TEMPO.CO, Jakarta - Ery Wardhana tengah gundah. Bekas pegawai PT Merpati Nusantara Airlines (Persero) khawatir jika rencana Menteri Badan Usaha Milik Negara Erick Thohir membubarkan 14 perusahaan pelat merah yang keuangannya tidak sehat benar-benar direalisasikan.
Ery cemas akan nasib pembayaran hak solvabilitas para mantan pegawai dan pensiunan maskapai nasional itu yang hingga kini tak jelas juntrungannya. Sebab, meskipun hingga kini pemerintah belum mengumumkan daftar perusahaan yang bakal dibubarkan, nama Merpati acap kali disebut sebagai perusahaan yang keuangannya bermasalah.
"Sekarang makin waswas," ujar Ery yang juga menjadi Ketua Tim Dobrak Merpati itu kepada Tempo, Rabu, 30 September 2020.
Sejak Merpati Nusantara Airlines bangkrut pada 2014 dan memutuskan setop operasi, yayasan Merpati yang membidangi dana pensiunan memang ikut gulung tikar. Alasan pembubaran Yayasan Dana Pensiun ini adalah ketidakmampuan manajemen dalam membayarkan iuran.

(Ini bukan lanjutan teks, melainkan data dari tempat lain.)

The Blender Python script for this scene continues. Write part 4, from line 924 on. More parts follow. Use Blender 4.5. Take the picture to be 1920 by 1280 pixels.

Musababnya, dana pensiun dihimpun dari iuran perusahaan sebesar dua per tiga persen dan iuran karyawan yang dipotong dari gaji sebesar sepertiga persen. Kala itu, perusahaan bahkan telah memiliki utang kewajiban iuran kepada Yayasan sebesar Rp 14 miliar.
Dengan kondisi tersebut, seluruh hak pensiun yang seharusnya diterima oleh purnabakti dan karyawan yang terkena kebijakan PHK, yang jumlahnya mencapai 1.748 orang, pun dialihkan menjadi hak solvabilitas. Berdasarkan hitungan aktuaria, total nilai solvabilitas milik pemegang hak dana ini mencapai Rp 96,4 miliar.
Dari angka itu, sebesar Rp 48 miliar telah dibayarkan sedari 2014 dari hasil penjualan aset-aset anak usaha Merpati. Artinya, berdasarkan nilai perhitungan aktuaria, Merpati masih memiliki kewajiban pembayaran hak solvabilitas sebesar Rp 48,4 miliar.
Hingga kini, pembayaran hak-hak pegawai masih belum pernah dibicarakan lagi dengan pihak-pihak terkait. Dengan situasi sekarang ini, Ery mengatakan para mantan pegawai posisinya sangat terjepit dan tidak bisa bergerak lagi secara hukum. Sehingga, mereka hanya bisa pasrah dan berharap haknya tidak hilang dan bisa segera dibayarkan.
"Selama ini kami hanya dijanjikan oleh personel-personel dari mereka ini sedang diperjuangkan insya Allah enggak hilang. Kalau secara legalitas kan sudah terbungkus PKPU (Penundaan Kewajiban Pembayaran Utang). Kalau PKPU enggak bergerak dan Merpati enggak terbang, maka tidak akan mungkin dibayarkan. Itu sesuai PKPU dan aturan," ujar Ery.
Pernyataan Erry menanggapi rencana Menteri Erick Thohir membubarkan 14 perusahaan pelat merah sebagai bagian dari rencana perampingan jumlah perseroan milik negara. Rencana tersebut merupakan hasil analisis kementerian terhadap kondisi keuangan dan operasional di setiap perusahaan. "Ini akan membuat BUMN menjadi ramping," ujar Staf Khusus Menteri BUMN, Arya Sinulingga, dalam sebuah webinar, Senin, 28 September 2020.
Dari analisis tersebut, Arya juga mengatakan bahwa 41 BUMN akan dipertahankan dan dikembangkan, 34 perseroan akan dikonsolidasikan atau dimerger, serta 19 perusahaan akan dikelola atau dimasukkan ke dalam PPA.